Friday 3 October 2008

The joy of slow travel?

October 1st: China’s National Day, when people across the country celebrate the founding of the People‘s Republic of China.

It seems the entire country is on holiday. Here in Xi'an our simple bus trip to the Big Wild Goose Pagoda turned into a world record attempt to stuff as many people into a modest-sized bus as possible.

And out of town, at the Terracotta Warriors museum, we witnessed this world-famous army squaring up to an invasion of epic proportions as a massive and fearsome force of tourists descended on the place, armed to the hilt with Nikons and leisure wear.

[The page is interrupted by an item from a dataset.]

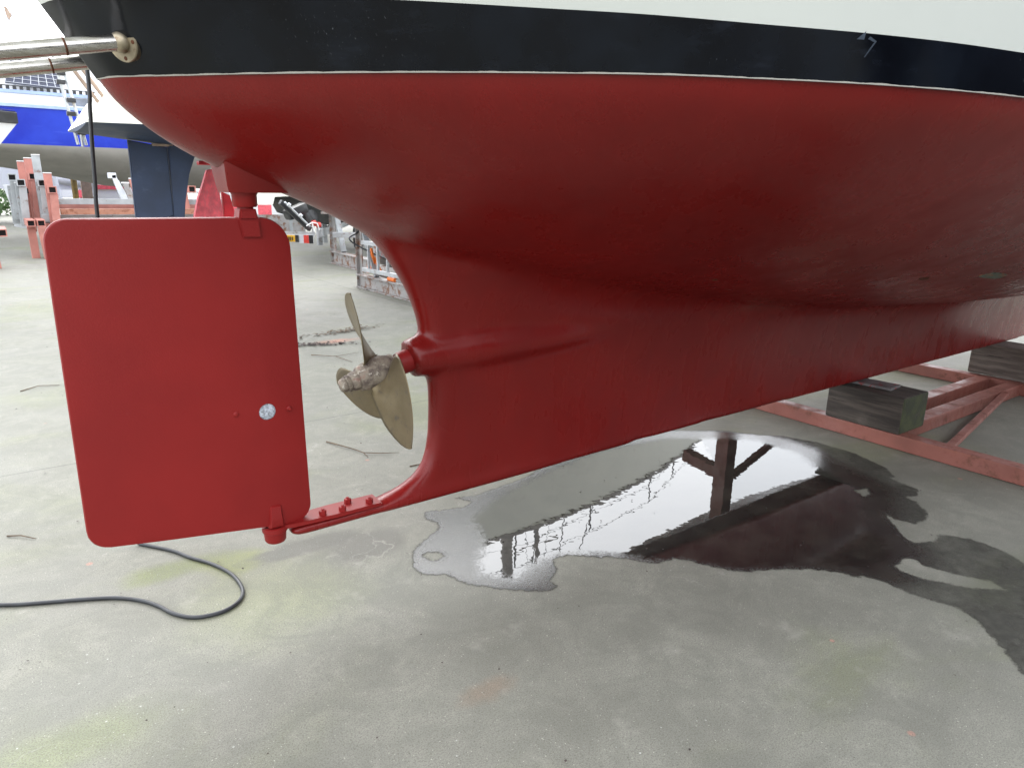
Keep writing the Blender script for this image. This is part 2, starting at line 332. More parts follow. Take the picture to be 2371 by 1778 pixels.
def prism(bm, poly, y0, y1, bev=0.0, axis='y'):
    f = (lambda p, s: (p[0], s, p[1])) if axis == 'y' else ((lambda p, s: (p[0], p[1], s)) if axis == 'z' else (lambda p, s: (s, p[0], p[1])))
    a = [bm.verts.new(f(p, y0)) for p in poly]; b_ = [bm.verts.new(f(p, y1)) for p in poly]; n = len(poly)
    fs = [bm.faces.new(a), bm.faces.new(b_[::-1])]
    for i in range(n): fs.append(bm.faces.new((a[i], b_[i], b_[(i+1) % n], a[(i+1) % n])))
    if bev:
        es = list(set(e for f_ in fs[:2] for e in f_.edges)); bmesh.ops.bevel(bm, geom=es, offset=bev, segments=2, affect='EDGES')
def catmull(pts, n=8):
    P = [Vector(p) for p in pts]; out = []
    for i in range(len(P)-1):
        p0, p1, p2, p3 = P[max(i-1, 0)], P[i], P[i+1], P[min(i+2, len(P)-1)]
        for k in range(n):
            s = k/n; out.append(.5*((2*p1)+(p2-p0)*s+(2*p0-5*p1+4*p2-p3)*s*s+(3*p1-p0-3*p2+p3)*s**3))
    out.append(P[-1]); return out
def rounded(poly, rads, n=8):
    out = []; N = len(poly)
    for i in range(N):
        p = Vector((*poly[i], 0)); a = Vector((*poly[i-1], 0))-p; b_ = Vector((*poly[(i+1) % N], 0))-p; r = rads[i]
        a.normalize(); b_.normalize(); A = a.angle(b_); dd = r/math.tan(A/2); cc = p+(a+b_).normalized()*(r/math.sin(A/2))
        s, e = p+a*dd-cc, p+b_*dd-cc
        for k in range(n+1):
            v_ = (s*(1-k/n)+e*(k/n)).normalized()*r+cc; out.append((v_.x, v_.y))
    return out
def interp(x, tab): return float(np.interp(x, [p[0] for p in tab], [p[1] for p in tab]))
def smooth_tab(tab, n=400):
    xs = np.array([p[0] for p in tab], float); ys = np.array([p[1] for p in tab], float)
    h = np.diff(xs); dl = np.diff(ys)/h; m = np.zeros(len(xs)); m[0] = dl[0]; m[-1] = dl[-1]
    for i in range(1, len(xs)-1):
        m[i] = 0 if dl[i-1]*dl[i] <= 0 else (h[i-1]+h[i])*1.0/((h[i]+0.)/dl[i-1]+(h[i-1]+0.)/dl[i])
    def f(x):
        x = min(max(x, xs[0]), xs[-1]); i = min(max(int(np.searchsorted(xs, x))-1, 0), len(xs)-2); s = (x-xs[i])/h[i]
        return float((1+2*s)*(1-s)**2*ys[i]+s*(1-s)**2*h[i]*m[i]+s*s*(3-2*s)*ys[i+1]+s*s*(s-1)*h[i]*m[i+1])
    return f

# ------------------------------------------------------------------ ground, puddle
bm = B()
for i in range(2): pass
g = bmesh.ops.create_grid(bm, x_segments=2, y_segments=2, size=300)
obj('ground', bm, 'concrete', kind='structure')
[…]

Many take advantage of the ensuing week’s holiday to go and visit friends and relatives in other parts of the country. Given that this is a country of some 1.3 billion that’s an awful lot of people needing train tickets.

Not, then, the best time to be travelling across in the world’s most populous nation.

Indeed it‘s beginning to seem particularly ambitious to set ourselves the mission of visiting a fair bit of this vast country during this period, then hopping over the border to Laos and taking in a few more parts of South East Asia, before making it in time to Hong Kong in time to catch our boat to North America.

Judith Chalmers didn’t have this kind of trouble.

But then she flew - something we, foolishly or not, have chosen to eschew. Not for us a short hop over China for us, from Xi’an in the north, to Kunming in the south, no we have the delights of a 36 hour train journey ahead of us.

All sleepers, in any direction, let alone where we want to get to, are booked out. Solid. For a week.

So it’s two nights in seats for us. It seems our visit to China is rapidly turning into the 21st Century equivalent of Mao’s Long March.

But of course this is nothing to dread - merely another fine chapter in our epic peregrinations, each one stuffed with interest and oozing with excitement. Across Russia, we were caged in trains for days and it was rather good fun at times. And surely this time they’ll be no scary drunken soldiers seeking our company.

Rather, as we pootle along, through the heart of China, we’ll certainly get to see some of the country and notice the changes around us. Hoorah for slow travel!

So, with the aid of our stiff upper lips, a large bottle of Scotch and a few ipod-ised episodes of ‘I’m Sorry I Haven’t a Clue’, we head off for the south.